B Impossible to find the quantile of any equation

[Addez123]

TL;DR Summary

Find the .5 quantile (which is same as median for continuous functions?) given the distribution function:
$$f(x) = 2xe^{-x^2}$$

Given the distribution function
$$f(x) = 2xe^{-x^2}$$
The probability density function would then be
$$F(x) = -e^{-x^2}$$

To find the .5 quantile I set F(x) = .5
$$.5 = -e^{-x^2}$$
$$ln(-.5) = -x^2$$

And already here we have the issue, you can't take ln of a negative number.

 

[Addez123]

Think I solved it. Issue was I wasn't solving the definitive integral, aka. I wasn't solving the integral with any specific range. Should've solved
$$F(x)= −e^{−x2} |_0^x \Leftrightarrow -e^{-x^2} + 1 = 0.5$$

 

[RPinPA]

Previous answer deleted. I was confused by your terminology.

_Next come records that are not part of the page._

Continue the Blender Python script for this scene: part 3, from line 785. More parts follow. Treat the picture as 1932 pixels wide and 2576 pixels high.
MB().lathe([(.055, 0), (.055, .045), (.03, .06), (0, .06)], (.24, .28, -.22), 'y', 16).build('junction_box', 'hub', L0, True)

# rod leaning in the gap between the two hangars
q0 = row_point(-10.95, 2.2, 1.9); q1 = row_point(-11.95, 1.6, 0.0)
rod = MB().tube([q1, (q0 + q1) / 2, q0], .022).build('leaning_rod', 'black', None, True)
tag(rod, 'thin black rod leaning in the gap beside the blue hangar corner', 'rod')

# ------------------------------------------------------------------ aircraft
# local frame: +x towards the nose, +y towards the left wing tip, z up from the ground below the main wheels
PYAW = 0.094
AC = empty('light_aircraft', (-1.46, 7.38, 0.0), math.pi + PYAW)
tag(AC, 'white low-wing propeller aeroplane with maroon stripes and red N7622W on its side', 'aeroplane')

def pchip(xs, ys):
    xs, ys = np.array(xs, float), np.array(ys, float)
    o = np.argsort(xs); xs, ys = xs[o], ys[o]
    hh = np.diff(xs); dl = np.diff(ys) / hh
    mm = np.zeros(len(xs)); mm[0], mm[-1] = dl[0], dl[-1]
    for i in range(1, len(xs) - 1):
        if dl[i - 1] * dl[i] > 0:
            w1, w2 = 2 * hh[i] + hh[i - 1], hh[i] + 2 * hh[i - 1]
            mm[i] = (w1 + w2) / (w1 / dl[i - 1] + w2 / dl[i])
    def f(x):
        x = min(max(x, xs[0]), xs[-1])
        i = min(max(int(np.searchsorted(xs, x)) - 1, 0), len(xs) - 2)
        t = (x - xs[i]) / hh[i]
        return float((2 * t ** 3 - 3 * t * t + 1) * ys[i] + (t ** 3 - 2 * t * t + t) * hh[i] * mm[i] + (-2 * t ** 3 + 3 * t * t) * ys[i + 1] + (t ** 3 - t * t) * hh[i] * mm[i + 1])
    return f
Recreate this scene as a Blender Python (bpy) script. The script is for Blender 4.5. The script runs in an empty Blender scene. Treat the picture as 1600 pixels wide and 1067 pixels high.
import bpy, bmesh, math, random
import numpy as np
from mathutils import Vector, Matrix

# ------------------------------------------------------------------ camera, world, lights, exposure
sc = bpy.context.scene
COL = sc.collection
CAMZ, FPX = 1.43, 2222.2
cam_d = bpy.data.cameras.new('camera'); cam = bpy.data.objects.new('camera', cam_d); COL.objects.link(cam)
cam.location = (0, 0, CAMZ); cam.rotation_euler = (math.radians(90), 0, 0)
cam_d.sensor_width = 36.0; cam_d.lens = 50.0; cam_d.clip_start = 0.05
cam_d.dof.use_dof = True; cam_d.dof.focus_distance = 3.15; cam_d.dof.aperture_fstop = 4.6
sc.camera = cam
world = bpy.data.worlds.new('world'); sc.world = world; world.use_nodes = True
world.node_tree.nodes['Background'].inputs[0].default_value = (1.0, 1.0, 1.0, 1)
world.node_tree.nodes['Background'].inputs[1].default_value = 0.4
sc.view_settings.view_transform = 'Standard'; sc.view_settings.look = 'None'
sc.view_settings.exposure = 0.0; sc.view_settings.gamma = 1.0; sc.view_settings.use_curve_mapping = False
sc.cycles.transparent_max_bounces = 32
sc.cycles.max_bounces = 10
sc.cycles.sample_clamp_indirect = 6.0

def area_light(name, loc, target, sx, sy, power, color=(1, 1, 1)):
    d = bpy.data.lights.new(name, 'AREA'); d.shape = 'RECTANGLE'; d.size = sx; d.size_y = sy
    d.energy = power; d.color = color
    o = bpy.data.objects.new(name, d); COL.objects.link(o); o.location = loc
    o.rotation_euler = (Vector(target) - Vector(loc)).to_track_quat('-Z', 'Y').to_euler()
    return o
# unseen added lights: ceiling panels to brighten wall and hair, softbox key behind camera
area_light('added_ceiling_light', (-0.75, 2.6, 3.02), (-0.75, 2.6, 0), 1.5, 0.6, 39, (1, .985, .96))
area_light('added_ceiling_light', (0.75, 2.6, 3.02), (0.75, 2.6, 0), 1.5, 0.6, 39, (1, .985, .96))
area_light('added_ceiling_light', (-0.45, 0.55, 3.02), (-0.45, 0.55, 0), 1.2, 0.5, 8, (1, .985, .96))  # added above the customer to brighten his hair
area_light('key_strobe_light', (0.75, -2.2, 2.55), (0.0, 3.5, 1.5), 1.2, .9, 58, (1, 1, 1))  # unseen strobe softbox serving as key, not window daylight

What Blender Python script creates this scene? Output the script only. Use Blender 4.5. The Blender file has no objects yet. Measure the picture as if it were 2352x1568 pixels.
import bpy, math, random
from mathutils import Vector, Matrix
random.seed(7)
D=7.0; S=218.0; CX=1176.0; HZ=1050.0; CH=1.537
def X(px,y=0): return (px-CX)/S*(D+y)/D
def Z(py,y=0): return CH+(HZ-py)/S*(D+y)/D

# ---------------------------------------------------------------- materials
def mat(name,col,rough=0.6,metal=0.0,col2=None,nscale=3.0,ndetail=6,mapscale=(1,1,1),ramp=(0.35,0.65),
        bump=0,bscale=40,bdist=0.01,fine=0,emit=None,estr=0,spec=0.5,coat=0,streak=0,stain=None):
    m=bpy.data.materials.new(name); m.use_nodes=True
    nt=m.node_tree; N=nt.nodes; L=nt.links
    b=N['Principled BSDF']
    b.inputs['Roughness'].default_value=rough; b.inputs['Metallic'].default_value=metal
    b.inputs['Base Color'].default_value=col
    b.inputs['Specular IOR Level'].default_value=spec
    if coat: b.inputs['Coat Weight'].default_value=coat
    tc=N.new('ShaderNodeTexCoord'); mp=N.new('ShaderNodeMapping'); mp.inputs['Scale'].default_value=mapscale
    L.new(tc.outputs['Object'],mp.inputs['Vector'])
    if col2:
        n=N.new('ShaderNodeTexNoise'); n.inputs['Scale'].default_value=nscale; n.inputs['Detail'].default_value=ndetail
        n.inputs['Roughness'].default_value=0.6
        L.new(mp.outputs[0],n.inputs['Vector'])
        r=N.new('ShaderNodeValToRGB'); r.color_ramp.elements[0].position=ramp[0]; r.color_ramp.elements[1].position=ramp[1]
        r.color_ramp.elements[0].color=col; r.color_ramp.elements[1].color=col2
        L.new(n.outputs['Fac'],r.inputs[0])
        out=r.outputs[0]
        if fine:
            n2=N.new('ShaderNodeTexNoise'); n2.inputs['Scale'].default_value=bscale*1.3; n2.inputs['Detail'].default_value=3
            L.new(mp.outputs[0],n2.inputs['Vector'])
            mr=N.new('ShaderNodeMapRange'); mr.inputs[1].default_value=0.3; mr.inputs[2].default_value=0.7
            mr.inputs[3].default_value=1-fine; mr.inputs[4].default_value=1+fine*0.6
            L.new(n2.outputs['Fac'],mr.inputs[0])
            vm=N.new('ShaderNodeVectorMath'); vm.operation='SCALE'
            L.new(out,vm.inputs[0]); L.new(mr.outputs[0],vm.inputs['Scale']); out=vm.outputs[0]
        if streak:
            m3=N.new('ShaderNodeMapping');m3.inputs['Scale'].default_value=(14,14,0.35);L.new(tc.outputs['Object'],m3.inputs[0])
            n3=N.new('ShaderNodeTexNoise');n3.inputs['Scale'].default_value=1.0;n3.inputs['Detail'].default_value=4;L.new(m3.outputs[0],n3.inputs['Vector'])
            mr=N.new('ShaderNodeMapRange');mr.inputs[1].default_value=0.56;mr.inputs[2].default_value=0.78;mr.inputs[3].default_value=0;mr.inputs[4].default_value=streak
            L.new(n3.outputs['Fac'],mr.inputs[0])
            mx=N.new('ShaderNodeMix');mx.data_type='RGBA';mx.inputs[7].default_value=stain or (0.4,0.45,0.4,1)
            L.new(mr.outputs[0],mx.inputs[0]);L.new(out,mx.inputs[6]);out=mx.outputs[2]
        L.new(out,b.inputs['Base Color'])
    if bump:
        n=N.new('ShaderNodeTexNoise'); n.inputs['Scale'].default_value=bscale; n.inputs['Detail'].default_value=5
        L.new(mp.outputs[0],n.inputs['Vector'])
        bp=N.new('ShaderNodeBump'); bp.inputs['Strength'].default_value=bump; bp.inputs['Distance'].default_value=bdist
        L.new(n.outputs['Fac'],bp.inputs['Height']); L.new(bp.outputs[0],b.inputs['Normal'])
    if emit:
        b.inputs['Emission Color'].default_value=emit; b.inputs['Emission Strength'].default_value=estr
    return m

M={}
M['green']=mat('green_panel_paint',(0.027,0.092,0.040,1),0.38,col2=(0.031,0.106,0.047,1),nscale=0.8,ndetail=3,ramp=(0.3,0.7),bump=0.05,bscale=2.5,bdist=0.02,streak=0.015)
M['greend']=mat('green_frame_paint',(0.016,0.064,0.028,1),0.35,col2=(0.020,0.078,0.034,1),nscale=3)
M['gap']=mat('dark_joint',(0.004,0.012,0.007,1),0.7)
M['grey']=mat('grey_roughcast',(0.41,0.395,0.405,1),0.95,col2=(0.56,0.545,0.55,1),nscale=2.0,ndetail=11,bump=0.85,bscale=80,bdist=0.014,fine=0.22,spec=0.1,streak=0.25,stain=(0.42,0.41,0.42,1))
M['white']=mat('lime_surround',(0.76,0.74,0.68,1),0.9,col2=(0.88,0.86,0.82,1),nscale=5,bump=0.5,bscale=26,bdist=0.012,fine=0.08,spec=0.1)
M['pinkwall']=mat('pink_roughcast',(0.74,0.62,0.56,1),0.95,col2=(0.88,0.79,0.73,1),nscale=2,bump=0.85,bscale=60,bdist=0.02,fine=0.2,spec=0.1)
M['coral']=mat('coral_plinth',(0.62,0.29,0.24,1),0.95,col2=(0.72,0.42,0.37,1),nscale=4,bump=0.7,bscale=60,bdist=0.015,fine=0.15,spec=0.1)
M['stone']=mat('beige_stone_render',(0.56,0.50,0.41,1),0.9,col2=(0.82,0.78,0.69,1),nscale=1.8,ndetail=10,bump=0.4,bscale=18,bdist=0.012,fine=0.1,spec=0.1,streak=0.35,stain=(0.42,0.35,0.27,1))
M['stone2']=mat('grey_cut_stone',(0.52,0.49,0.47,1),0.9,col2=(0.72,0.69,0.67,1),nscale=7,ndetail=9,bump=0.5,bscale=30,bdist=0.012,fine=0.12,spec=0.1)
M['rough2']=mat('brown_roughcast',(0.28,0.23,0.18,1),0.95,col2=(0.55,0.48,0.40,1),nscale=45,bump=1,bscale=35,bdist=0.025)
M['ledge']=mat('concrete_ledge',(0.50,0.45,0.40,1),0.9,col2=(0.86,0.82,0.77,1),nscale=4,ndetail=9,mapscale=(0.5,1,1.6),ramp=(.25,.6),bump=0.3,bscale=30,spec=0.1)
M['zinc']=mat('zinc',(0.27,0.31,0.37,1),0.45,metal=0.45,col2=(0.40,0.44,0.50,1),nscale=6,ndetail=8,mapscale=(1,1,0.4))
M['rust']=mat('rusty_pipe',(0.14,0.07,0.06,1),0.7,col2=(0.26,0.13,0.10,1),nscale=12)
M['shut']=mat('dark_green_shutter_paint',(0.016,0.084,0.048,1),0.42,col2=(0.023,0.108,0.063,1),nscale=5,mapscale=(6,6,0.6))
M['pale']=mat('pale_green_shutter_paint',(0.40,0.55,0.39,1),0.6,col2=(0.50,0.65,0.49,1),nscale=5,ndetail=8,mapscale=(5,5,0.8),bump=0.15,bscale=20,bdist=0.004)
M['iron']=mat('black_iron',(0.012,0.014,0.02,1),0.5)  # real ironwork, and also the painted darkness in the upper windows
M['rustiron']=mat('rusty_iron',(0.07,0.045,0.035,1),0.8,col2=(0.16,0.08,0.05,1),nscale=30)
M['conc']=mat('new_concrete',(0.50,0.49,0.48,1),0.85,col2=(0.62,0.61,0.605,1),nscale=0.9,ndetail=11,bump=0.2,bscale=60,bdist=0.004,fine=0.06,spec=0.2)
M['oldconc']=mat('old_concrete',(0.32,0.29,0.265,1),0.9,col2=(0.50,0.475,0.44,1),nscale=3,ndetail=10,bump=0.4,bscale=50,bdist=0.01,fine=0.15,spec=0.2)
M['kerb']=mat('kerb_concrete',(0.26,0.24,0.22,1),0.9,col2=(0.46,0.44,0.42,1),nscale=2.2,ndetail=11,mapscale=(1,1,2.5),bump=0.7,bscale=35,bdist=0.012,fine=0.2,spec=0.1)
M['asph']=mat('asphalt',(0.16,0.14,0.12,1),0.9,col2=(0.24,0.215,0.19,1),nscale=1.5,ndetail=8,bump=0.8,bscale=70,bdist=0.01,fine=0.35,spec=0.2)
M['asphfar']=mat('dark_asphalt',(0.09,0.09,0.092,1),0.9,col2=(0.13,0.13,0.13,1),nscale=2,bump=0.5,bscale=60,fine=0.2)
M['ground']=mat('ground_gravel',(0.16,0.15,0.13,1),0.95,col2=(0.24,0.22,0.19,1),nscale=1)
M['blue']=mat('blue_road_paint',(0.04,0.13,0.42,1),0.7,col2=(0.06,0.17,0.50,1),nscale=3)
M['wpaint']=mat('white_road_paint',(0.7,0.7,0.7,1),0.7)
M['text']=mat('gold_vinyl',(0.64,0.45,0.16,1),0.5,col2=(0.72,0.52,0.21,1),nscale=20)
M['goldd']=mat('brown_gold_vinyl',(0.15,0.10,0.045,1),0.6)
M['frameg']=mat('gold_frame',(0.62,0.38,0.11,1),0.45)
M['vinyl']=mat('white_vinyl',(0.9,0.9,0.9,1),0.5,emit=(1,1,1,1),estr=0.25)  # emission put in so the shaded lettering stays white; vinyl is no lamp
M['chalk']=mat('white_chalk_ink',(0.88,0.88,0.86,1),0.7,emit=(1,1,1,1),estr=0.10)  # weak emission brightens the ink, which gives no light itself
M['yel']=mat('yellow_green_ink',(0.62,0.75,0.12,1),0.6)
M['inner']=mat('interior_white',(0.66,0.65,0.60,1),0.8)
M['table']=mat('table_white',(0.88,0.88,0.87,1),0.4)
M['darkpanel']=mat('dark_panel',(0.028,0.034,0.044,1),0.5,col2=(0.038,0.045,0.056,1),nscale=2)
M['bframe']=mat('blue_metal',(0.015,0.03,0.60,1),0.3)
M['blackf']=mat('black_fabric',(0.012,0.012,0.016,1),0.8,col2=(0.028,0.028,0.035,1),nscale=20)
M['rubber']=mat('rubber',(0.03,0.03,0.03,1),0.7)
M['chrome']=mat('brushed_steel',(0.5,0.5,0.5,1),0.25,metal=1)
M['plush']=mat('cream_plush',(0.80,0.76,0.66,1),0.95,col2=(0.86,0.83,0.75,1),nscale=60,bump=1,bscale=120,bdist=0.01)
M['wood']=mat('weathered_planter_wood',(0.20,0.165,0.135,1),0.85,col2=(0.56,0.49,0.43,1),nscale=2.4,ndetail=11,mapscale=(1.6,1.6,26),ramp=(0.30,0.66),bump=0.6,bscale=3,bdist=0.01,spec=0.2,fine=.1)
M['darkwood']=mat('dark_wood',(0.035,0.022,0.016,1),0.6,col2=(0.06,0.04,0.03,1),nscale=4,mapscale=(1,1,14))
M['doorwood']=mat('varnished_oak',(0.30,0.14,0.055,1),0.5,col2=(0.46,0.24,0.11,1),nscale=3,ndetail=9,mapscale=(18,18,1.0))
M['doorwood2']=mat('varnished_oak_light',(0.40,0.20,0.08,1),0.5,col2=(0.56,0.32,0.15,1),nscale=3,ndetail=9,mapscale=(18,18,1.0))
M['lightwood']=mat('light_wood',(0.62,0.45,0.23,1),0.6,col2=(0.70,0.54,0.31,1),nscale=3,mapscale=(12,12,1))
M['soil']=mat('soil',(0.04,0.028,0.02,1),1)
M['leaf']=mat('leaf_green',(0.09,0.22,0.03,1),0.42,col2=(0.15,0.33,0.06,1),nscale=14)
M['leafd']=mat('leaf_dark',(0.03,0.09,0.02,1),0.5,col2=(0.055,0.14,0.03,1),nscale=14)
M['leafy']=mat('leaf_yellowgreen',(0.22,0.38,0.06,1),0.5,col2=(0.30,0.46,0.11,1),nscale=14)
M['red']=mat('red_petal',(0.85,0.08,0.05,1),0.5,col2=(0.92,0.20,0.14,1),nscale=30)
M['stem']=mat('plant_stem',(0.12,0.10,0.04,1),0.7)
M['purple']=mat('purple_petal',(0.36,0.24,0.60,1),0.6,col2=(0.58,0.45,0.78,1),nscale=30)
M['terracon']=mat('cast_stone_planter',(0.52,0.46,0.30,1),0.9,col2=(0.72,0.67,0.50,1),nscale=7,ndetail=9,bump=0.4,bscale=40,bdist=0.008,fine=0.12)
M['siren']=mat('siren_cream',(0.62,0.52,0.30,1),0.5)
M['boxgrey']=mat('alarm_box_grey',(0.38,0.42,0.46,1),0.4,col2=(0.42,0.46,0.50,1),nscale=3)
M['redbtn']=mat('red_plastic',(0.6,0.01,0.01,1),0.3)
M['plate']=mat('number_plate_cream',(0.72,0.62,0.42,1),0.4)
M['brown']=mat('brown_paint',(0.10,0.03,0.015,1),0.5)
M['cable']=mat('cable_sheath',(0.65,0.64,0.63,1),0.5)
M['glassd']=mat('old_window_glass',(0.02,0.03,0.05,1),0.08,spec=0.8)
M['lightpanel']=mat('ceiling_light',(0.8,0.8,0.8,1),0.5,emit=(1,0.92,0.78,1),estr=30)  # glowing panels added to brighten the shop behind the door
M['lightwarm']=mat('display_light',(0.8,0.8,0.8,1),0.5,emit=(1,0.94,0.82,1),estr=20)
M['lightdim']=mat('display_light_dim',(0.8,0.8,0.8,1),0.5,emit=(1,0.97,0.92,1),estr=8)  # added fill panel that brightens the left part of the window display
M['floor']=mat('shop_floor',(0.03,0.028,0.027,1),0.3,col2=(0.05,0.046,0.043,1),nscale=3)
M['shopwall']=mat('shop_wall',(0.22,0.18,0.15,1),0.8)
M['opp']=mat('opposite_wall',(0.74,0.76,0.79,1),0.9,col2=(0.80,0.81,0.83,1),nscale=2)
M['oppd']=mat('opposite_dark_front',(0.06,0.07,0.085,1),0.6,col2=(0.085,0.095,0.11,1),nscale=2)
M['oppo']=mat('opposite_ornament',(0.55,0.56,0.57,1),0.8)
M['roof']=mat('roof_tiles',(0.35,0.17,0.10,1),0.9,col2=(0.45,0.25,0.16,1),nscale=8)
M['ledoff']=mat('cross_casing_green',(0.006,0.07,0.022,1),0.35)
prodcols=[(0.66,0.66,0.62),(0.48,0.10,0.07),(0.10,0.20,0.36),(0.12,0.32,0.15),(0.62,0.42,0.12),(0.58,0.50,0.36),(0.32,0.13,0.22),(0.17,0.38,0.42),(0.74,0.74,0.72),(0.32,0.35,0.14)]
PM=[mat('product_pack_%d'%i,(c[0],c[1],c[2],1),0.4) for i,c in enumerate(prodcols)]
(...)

$f(x)$ is a density, provided you include the restriction that $x \geq 0$, and $F(x)$ is the cumulative distribution, which is $\int_0^x f(t) dt$.

Sometimes the term "distribution" is used for the cumulative distribution function F(x), but it is never called a "probability density".

So you are correct, you need to do a definite integral starting at 0, which will give you the correct expression.